Poor risk planning = security or service exposure

 

🎯 Mini Quiz Results
Q1:
Question: A new web server is deployed in production without notifying the security team. Which process has most likely failed?
Your Answer: B. Change control
✅ Correct.

Deploying without review or coordination = classic failure of change control. This bypasses risk evaluation, stakeholder awareness, and rollback planning.

Q2:
Question: Which of the following would best support the enforcement of a secure baseline?
Your Answer: B. Configuration drift detection tools
✅ Correct.

These tools identify when current configurations deviate from the baseline, making them essential for maintaining compliance and detecting tampering.

Q3:
Question: An organization maintains a detailed map of software, firmware, and hardware versions across all machines. This is most likely a:
Your Answer: B. Configuration Management Database (CMDB)
✅ Correct.

A CMDB provides a structured, queryable inventory of all system configurations and relationships—central to asset and change control in enterprise IT.

 

💬 4. Application Prompt
Scenario: You’re working as a Linux SysAdmin contractor. A developer pushes a kernel patch directly to a staging server without documentation or testing.

What should your response protocol include?

How would you address this to prevent recurrence while preserving team dynamics?

This scenario tests both your technical and soft-skill judgement—feel free to write out a short answer or talk through your approach.

 

4. Application Prompt: answer:
Inform the developer that kernel patches should not be pushed to staging servers without first testing and documenting NOR without first requesting a Change using the Change Management process, to have the proposed change approved by the CAB. The Change must first be approved by the CAB before it can be pushed out to the servers.

 

🧩 Application Prompt Review
Scenario Recap:
A developer pushes a kernel patch to a staging server without documentation, testing, or change process.

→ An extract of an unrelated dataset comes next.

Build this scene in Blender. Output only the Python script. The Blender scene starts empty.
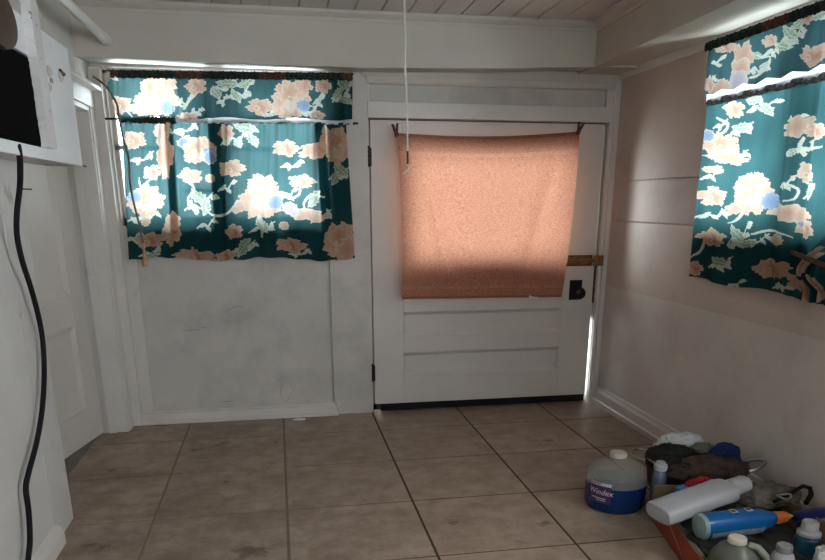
import bpy, bmesh, math, random
import numpy as np
from mathutils import Vector, Matrix, noise

random.seed(7)
PI = math.pi
SC = bpy.context.scene
COL = SC.collection

# ------------------------------------------------------------------ camera
CAM_H, F_PX, CY, PITCH, YAW = 1.3, 717.76, 430.9, 0.31017, 0.18038
cd = bpy.data.cameras.new('camera')
cam = bpy.data.objects.new('camera', cd)
COL.objects.link(cam)
cam.location = (0, 0, CAM_H)
cam.rotation_euler = (PI / 2 - PITCH, 0, -YAW)
cd.sensor_width = 36
cd.lens = F_PX / 825 * 36
cd.shift_y = (CY - 280) / 825
cd.clip_start = 0.02
SC.camera = cam

_cp, _sp, _c, _s = math.cos(PITCH), math.sin(PITCH), math.cos(YAW), math.sin(YAW)
FW = np.array([_s * _cp, _c * _cp, -_sp])
RT = np.array([_c, -_s, 0.0])
UP = np.cross(RT, FW)
CC = np.array([0, 0, CAM_H])


def at(px, py, ax, val):
    """point of the plane ax = val that a measured picture point belongs to"""
    d = FW * F_PX + RT * (px - 412.5) - UP * (py - CY)
    i = 'xyz'.index(ax)
    return Vector(CC + d * ((val - CC[i]) / d[i]))


def to_px(P):
    d = np.asarray(P) - CC
    w = d @ FW
    return 412.5 + F_PX * (d @ RT) / w, CY - F_PX * (d @ UP) / w


# ------------------------------------------------------------------ materials
MATS = {}


def nt_mat(name):
    m = bpy.data.materials.new(name)
    m.use_nodes = True
    nt = m.node_tree
    nt.nodes.clear()
    out = nt.nodes.new('ShaderNodeOutputMaterial')
    return m, nt, out


def N(nt, typ, **kw):
    n = nt.nodes.new(typ)
    for k, v in kw.items():
        if k in n.inputs:
            n.inputs[k].default_value = v
        else:
            setattr(n, k, v)
    return n


def ramp(nt, stops, fac):
    r = nt.nodes.new('ShaderNodeValToRGB')
    e = r.color_ramp.elements
    e[0].position, e[0].color = stops[0][0], (*stops[0][1], 1)
    e[1].position, e[1].color = stops[-1][0], (*stops[-1][1], 1)
    for p, c in stops[1:-1]:
        x = e.new(p)
        x.color = (*c, 1)
    nt.links.new(fac, r.inputs[0])
    return r.outputs[0]


def surf(name, col, rough=0.5, var=0.12, scale=6.0, bump=0.0, bscale=60.0, metal=0.0, dirt=None,
         dirt_scale=2.5, dirt_lo=0.56, dirt_hi=0.75, spec=0.4, trans=0.0, ior=1.45, alpha=1.0, coat=0.0):
    """general procedural surface: base colour with soft noise variation, optional dirt and bump"""
    if name in MATS:
        return MATS[name]
    m, nt, out = nt_mat(name)
    p = N(nt, 'ShaderNodeBsdfPrincipled')
    p.inputs['Roughness'].default_value = rough
    p.inputs['Metallic'].default_value = metal
    p.inputs['Specular IOR Level'].default_value = spec
    p.inputs['Transmission Weight'].default_value = trans
    p.inputs['IOR'].default_value = ior
    p.inputs['Alpha'].default_value = alpha
    p.inputs['Coat Weight'].default_value = coat
    tc = N(nt, 'ShaderNodeTexCoord')
    nz = N(nt, 'ShaderNodeTexNoise', Scale=scale, Detail=5.0)
    nt.links.new(tc.outputs['Object'], nz.inputs['Vector'])
    lo = tuple(max(0, c * (1 - var)) for c in col)
    hi = tuple(min(1, c * (1 + var)) for c in col)
    c = ramp(nt, [(0.3, lo), (0.7, hi)], nz.outputs['Fac'])
    if dirt:
        n2 = N(nt, 'ShaderNodeTexNoise', Scale=dirt_scale, Detail=8.0, Roughness=0.65)
        nt.links.new(tc.outputs['Object'], n2.inputs['Vector'])
        f = ramp(nt, [(dirt_lo, (0, 0, 0)), (dirt_hi, (1, 1, 1))], n2.outputs['Fac'])
        mx = N(nt, 'ShaderNodeMixRGB')
        nt.links.new(f, mx.inputs[0])
        nt.links.new(c, mx.inputs[1])
        mx.inputs[2].default_value = (*dirt, 1)
        c = mx.outputs[0]
    nt.links.new(c, p.inputs['Base Color'])
    if bump:
        nb = N(nt, 'ShaderNodeTexNoise', Scale=bscale, Detail=4.0)
        nt.links.new(tc.outputs['Object'], nb.inputs['Vector'])
        b = N(nt, 'ShaderNodeBump', Strength=bump, Distance=0.004)
        nt.links.new(nb.outputs['Fac'], b.inputs['Height'])
        nt.links.new(b.outputs[0], p.inputs['Normal'])
    nt.links.new(p.outputs[0], out.inputs[0])
    MATS[name] = m
    return m


def cloth_mat(name, transl=0.5, attr='print', gain=1.0, weave=0.0, sheer=0.0):
    """thin cloth: the print is a colour attribute, light passes through by a translucent lobe"""
    m, nt, out = nt_mat(name)
    a = N(nt, 'ShaderNodeAttribute', attribute_name=attr)
    c = a.outputs['Color']
    tc = N(nt, 'ShaderNodeTexCoord')
    if weave:
        nz = N(nt, 'ShaderNodeTexNoise', Scale=120.0, Detail=3.0)
        mp = N(nt, 'ShaderNodeMapping')
        mp.inputs['Scale'].default_value = (0.7, 1, 1.8)
        nt.links.new(tc.outputs['Object'], mp.inputs[0])
        nt.links.new(mp.outputs[0], nz.inputs['Vector'])
        f = ramp(nt, [(0.3, (1 - weave,) * 3), (0.7, (1 + weave,) * 3)], nz.outputs['Fac'])
        mx = N(nt, 'ShaderNodeMixRGB', blend_type='MULTIPLY')
        mx.inputs[0].default_value = 1
        nt.links.new(c, mx.inputs[1])
        nt.links.new(f, mx.inputs[2])
        c = mx.outputs[0]
    d = N(nt, 'ShaderNodeBsdfDiffuse', Roughness=0.6)
    t = N(nt, 'ShaderNodeBsdfTranslucent')
    nt.links.new(c, d.inputs[0])
    g = N(nt, 'ShaderNodeGamma')
    g.inputs[1].default_value = gain
    nt.links.new(c, g.inputs[0])
    nt.links.new(g.outputs[0], t.inputs[0])
    mix = N(nt, 'ShaderNodeMixShader')
    mix.inputs[0].default_value = transl
    nt.links.new(d.outputs[0], mix.inputs[1])
    nt.links.new(t.outputs[0], mix.inputs[2])
    last = mix
    if sheer:
        tr = N(nt, 'ShaderNodeBsdfTransparent')
        m2 = N(nt, 'ShaderNodeMixShader')
        m2.inputs[0].default_value = sheer
        nt.links.new(mix.outputs[0], m2.inputs[1])
        nt.links.new(tr.outputs[0], m2.inputs[2])
        last = m2
    nt.links.new(last.outputs[0], out.inputs[0])
    return m


def glass_mat():
    m, nt, out = nt_mat('window_glass')
    tr = N(nt, 'ShaderNodeBsdfTransparent')
    tr.inputs[0].default_value = (0.93, 0.97, 0.97, 1)
    gl = N(nt, 'ShaderNodeBsdfGlossy', Roughness=0.03)
    mx = N(nt, 'ShaderNodeMixShader')
    fr = N(nt, 'ShaderNodeFresnel', IOR=1.3)
    nt.links.new(fr.outputs[0], mx.inputs[0])
    nt.links.new(tr.outputs[0], mx.inputs[1])
    nt.links.new(gl.outputs[0], mx.inputs[2])
    nt.links.new(mx.outputs[0], out.inputs[0])
    return m


def clear_plastic(name, col, rough=0.15, through=0.6):
    m, nt, out = nt_mat(name)
    tr = N(nt, 'ShaderNodeBsdfTransparent')
    tr.inputs[0].default_value = (*col, 1)
    p = N(nt, 'ShaderNodeBsdfPrincipled')
    p.inputs['Base Color'].default_value = (*[c * 0.55 for c in col], 1)
    p.inputs['Roughness'].default_value = rough
    mx = N(nt, 'ShaderNodeMixShader')
    mx.inputs[0].default_value = 1 - through
    nt.links.new(tr.outputs[0], mx.inputs[1])
    nt.links.new(p.outputs[0], mx.inputs[2])
    nt.links.new(mx.outputs[0], out.inputs[0])
    return m


WHITE = surf('old_white_paint', (0.45, 0.408, 0.350), 0.5, 0.06, 3.0, 0.12, 25, dirt=(0.40, 0.375, 0.34), dirt_lo=0.55, dirt_hi=0.85)
WALLW = surf('wall_white_paint', (0.45, 0.415, 0.375), 0.6, 0.07, 2.2, 0.15, 40, dirt=(0.29, 0.262, 0.232), dirt_lo=0.47, dirt_hi=0.80)
STIP = surf('stippled_wall_paint', (0.53, 0.472, 0.425), 0.6, 0.06, 2.0, 0.45, 90, dirt=(0.41, 0.345, 0.30), dirt_lo=0.5, dirt_hi=0.8)
TRIM = surf('gloss_trim_paint', (0.53, 0.492, 0.45), 0.4, 0.05, 4.0, 0.08, 20, dirt=(0.34, 0.30, 0.26), dirt_scale=7, dirt_lo=0.64, dirt_hi=0.8)
DOORW = surf('door_white_paint', (0.51, 0.463, 0.42), 0.45, 0.05, 3.0, 0.08, 20, dirt=(0.42, 0.39, 0.35), dirt_scale=4, dirt_lo=0.6, dirt_hi=0.85)
CHIP = surf('chipped_board_paint', (0.60, 0.59, 0.58), 0.6, 0.06, 8.0, 0.3, 50, dirt=(0.10, 0.085, 0.07), dirt_scale=26, dirt_lo=0.63, dirt_hi=0.68)
BLACK = surf('black_plastic', (0.006, 0.006, 0.007), 0.45, 0.2, 10, spec=0.25)
MATTE = surf('matte_black_metal', (0.004, 0.004, 0.004), 0.9, 0.1, 10, spec=0.03)
RUBBER = surf('black_rubber', (0.008, 0.008, 0.008), 0.8, 0.2, 10, spec=0.2)
IRON = surf('dark_iron', (0.02, 0.018, 0.016), 0.5, 0.4, 30, metal=0.6)
BRASS = surf('worn_brass', (0.26, 0.125, 0.045), 0.45, 0.5, 40, metal=0.6, dirt=(0.05, 0.03, 0.02), dirt_scale=40, dirt_lo=0.5, dirt_hi=0.65)
RUST = surf('rusty_edge', (0.12, 0.07, 0.04), 0.8, 0.5, 40)
STEEL = surf('bright_steel', (0.36, 0.35, 0.33), 0.3, 0.1, 20, metal=1.0)
PANM = surf('dark_pan_metal', (0.035, 0.033, 0.033), 0.4, 0.3, 12, metal=0.5)
WOODB = surf('brown_wood', (0.045, 0.027, 0.015), 0.5, 0.35, 14)
PVC = surf('white_pipe_plastic', (0.62, 0.61, 0.59), 0.4, 0.05, 8, dirt=(0.25, 0.22, 0.18), dirt_scale=14, dirt_lo=0.65, dirt_hi=0.72)
PEG = surf('red_brown_peg', (0.10, 0.025, 0.015), 0.6, 0.3, 40)
STICK = surf('dark_peg_wood', (0.06, 0.03, 0.018), 0.6, 0.3, 40)
STRING = surf('white_string', (0.60, 0.58, 0.53), 0.8, 0.1, 60)
BCORD = surf('brown_flex', (0.13, 0.085, 0.05), 0.6, 0.2, 40)
TAN = surf('tan_plug', (0.42, 0.25, 0.14), 0.6, 0.2, 40)
CREAM = surf('cream_plastic', (0.46, 0.42, 0.33), 0.4, 0.06, 20)
WPLAS = surf('white_plastic', (0.34, 0.34, 0.345), 0.35, 0.04, 12)
GREYP = surf('grey_plastic', (0.24, 0.24, 0.23), 0.4, 0.1, 12)
CARD = surf('brown_cardboard', (0.18, 0.125, 0.078), 0.8, 0.1, 20)
REDC = surf('red_printed_cardboard', (0.30, 0.045, 0.022), 0.5, 0.12, 8)
PAPERW = surf('white_paper', (0.68, 0.67, 0.65), 0.8, 0.05, 14)
GLASS = glass_mat()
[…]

Your Response (paraphrased):

“Inform the developer that kernel patches should not be pushed to staging without prior testing, documentation, or CAB-approved change request.”

✅ Strong Points:

You correctly invoked the Change Management process as a non-negotiable control point.

You referenced both CAB approval and the need for documentation and testing, which demonstrates understanding of both policy and technical governance.

You framed it as an instructional response, which is ideal in operational settings where clarity is paramount.

🔧 Opportunity to Strengthen:
To make it even more exam and enterprise-ready, you could:

Mention risk implications (e.g. instability, security exposure).

Offer a corrective action: e.g. rollback the patch or validate its impact.

Preserve collaborative tone – especially in cross-functional teams.

📝 Suggested Final Response (Polished)
“Inform the developer that kernel patches must never be deployed to staging or production environments without prior testing, documentation, and formal approval via the Change Management process. A Request for Change (RFC) must be submitted and reviewed by the Change Advisory Board (CAB). This ensures technical risk is assessed and mitigated. Going forward, I’d recommend rolling back the unapproved patch if feasible and resubmitting the change request through the proper channel.”

Outcome:
✔️ You’ve clearly internalised both the technical and process implications of unregulated change. This is a Security+ and real-world success response.